Numa tarde que misturou saudosismo e celebração, o Palácio de Ondina virou palco para algo que vai além do protocolo — uma justa reverência a uma voz que ecoa há décadas pelos becos e avenidas da Bahia. A Rádio Sociedade, aquela que teimou em não calar mesmo quando os ventos sopravam contra, recebeu das mãos do governador Jerônimo Rodrigues um reconhecimento que chega tarde, mas chega com o peso de quem entende seu lugar na história.
"Isso aqui não é só um transmissor e uns fios", disparou o secretário de Cultura, arrancando risos da plateia, "é a memória viva de um povo que aprendeu a se escutar através das ondas do rádio". E não é que ele tem razão? Quantas gerações não cresceram ao som das radionovelas que a emissora produzia nos anos 50, ou das coberturas políticas que sacudiam o estado nos tempos de chumbo?
Um acervo que vale ouro
O que pouca gente sabe — e a cerimônia deixou claro — é que nos porões da Rádio Sociedade dormem verdadeiras relíquias. Fitas magnéticas com discursos de políticos históricos, registros sonoros de festas populares que já não existem, até jingles comerciais de empresas que viraram pó. "É como se alguém tivesse guardado a Bahia em caixas de som", filosofou uma das técnicas presentes, enquanto ajustava o microfone para mais um depoimento emocionado.

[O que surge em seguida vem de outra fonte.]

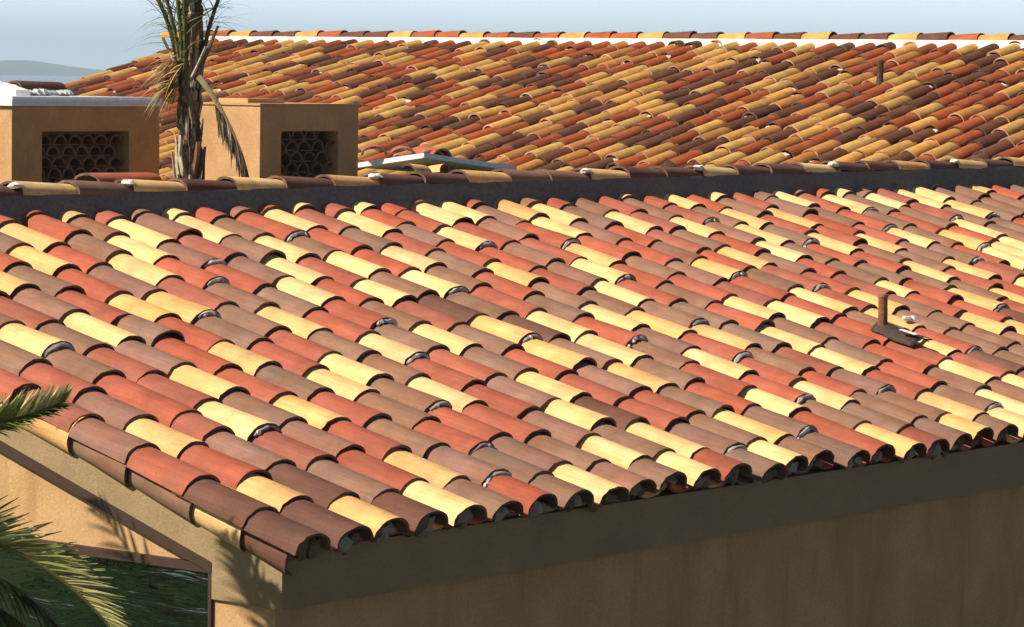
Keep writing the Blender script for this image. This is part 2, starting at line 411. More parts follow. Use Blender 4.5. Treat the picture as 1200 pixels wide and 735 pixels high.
# ridge: mortar band with half-round caps on it ------------------------
CY = 12.845; CZL = lambda x: -.652 + .0036 * (x - 12)
m = MB(); n = 160
band = []
for i in range(n + 1):
    x = GX + .02 + (XEND - GX) * i / n; w = random.uniform(-.006, .006)
    band.append([(x, CY - .075 + random.uniform(-.006, .006), roof_z(CY - .075) - .05), (x, CY - .018 + random.uniform(-.007, .007), CZL(x) - .03 + w), (x, CY + .005, CZL(x) + .012), (x, CY + .20, CZL(x) + .012), (x, CY + .22, roof_z(CY) - .1)])
vs = [V3(*p) for r in band for p in r]; w = 5
fs = [(i * w + j, i * w + j + 1, (i + 1) * w + j + 1, (i + 1) * w + j) for i in range(n) for j in range(w - 1)] + [(0, 1, 2, 3, 4)[::-1]]
m.add(vs, fs, (.15, .142, .135))
m.build('ridge_mortar', M_MORTAR, roof)
m = MB()
caps = 'RD' + 'YBYDYDODDOBBYDDYDDYDDODYDY' + 'RDYDDOBYDDYBDO'
capm = {2: 1, 4: 1, 9: 1, 14: 1, 17: 1, 21: 1, 25: 1}
CP = .4084; x = 12.019 - 7 * CP
order = 'BYDDY' + caps
for i, c in enumerate(order):
    if x < GX - .1: x += CP; continue
    if x > XEND: break
    half_pipe(m, V3(x, CY + .098, CZL(x) + random.uniform(-.006, .006)), XX, (0, -1, 0), .475, .098, .070, .086, .058, .014, 0, .014, 12, shade(c, .9), random.gauss(0, .012), random.gauss(0, .04))
    if i - 5 in capm:
        mo.lump(V3(x - .02, CY + .03, CZL(x) + .065), XX * .04, Vector((0, .04, 0)), Vector((0, 0, .016)), (.66, .62, .56), 9, .4)
    x += CP
# a loose red tile and two broken pieces lying just behind the ridge
half_pipe(m, V3(12.72, CY + .25, CZL(13) + .062), XX, (0, -1, 0), .50, .10, .05, .09, .045, 0, .0, .014, 10, shade('R'), .03)
half_pipe(m, V3(15.29, CY + .15, CZL(15) + .078), (1, -.1, 0), (0, -1, 0), .19, .055, .042, .05, .038, .01, 0, .014, 8, shade('O'), .25, .4)
half_pipe(m, V3(15.60, CY + .12, CZL(15) + .068), (.3, 1, 0), (1, -.3, 0), .13, .045, .05, .045, .045, .01, 0, .014, 8, shade('O'), .1)
m.build('ridge', M_TILE, roof)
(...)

E olha que a coisa não para no passado: a velha dama das ondas médias segue reinventando-se. Nos últimos cinco anos, abriu espaço para podcasts produzidos por jovens da periferia, criou programas em línguas indígenas e até transmite partidas de capoeira com narração ao vivo. Quem diria que um equipamento que muitos consideravam obsoleto ainda teria tanta lenha para queimar?
O discurso que arrepiou
Quando o governador pegou o microfone, a coisa ficou séria. Sem aquele papo furado de político, Jerônimo lembrou como o avô dele — um simples vendedor de acarajé — acompanhava os jogos do Bahia através da Rádio Sociedade. "Naquele tempo, rádio não era entretenimento, era sobrevivência", disparou, fazendo vários presentes esfregarem os olhos disfarçadamente.
Agora o negócio é outro: além da placa comemorativa (que vai ficar exposta no hall de entrada da emissora), o governo prometeu incluir o acervo da rádio no programa de digitalização de patrimônios culturais. Traduzindo: aquelas fitas mofadas vão virar arquivos digitais acessíveis para pesquisadores e curiosos. Alguém aí duvida que vai sair até documentário na Netflix sobre essa história?
Enquanto os convidados saboreavam um coquetel regado a acarajé (claro!) e cocada, um detalhe chamou atenção: no canto do salão, um grupo de radialistas aposentados — alguns com mais de 80 anos — não parava de rir e contar casos. Pareciam adolescentes revivendo velhas travessuras. E talvez essa seja a maior homenagem possível: quando uma emissora não só registra histórias, mas vira parte indelével da vida de quem por ela passou.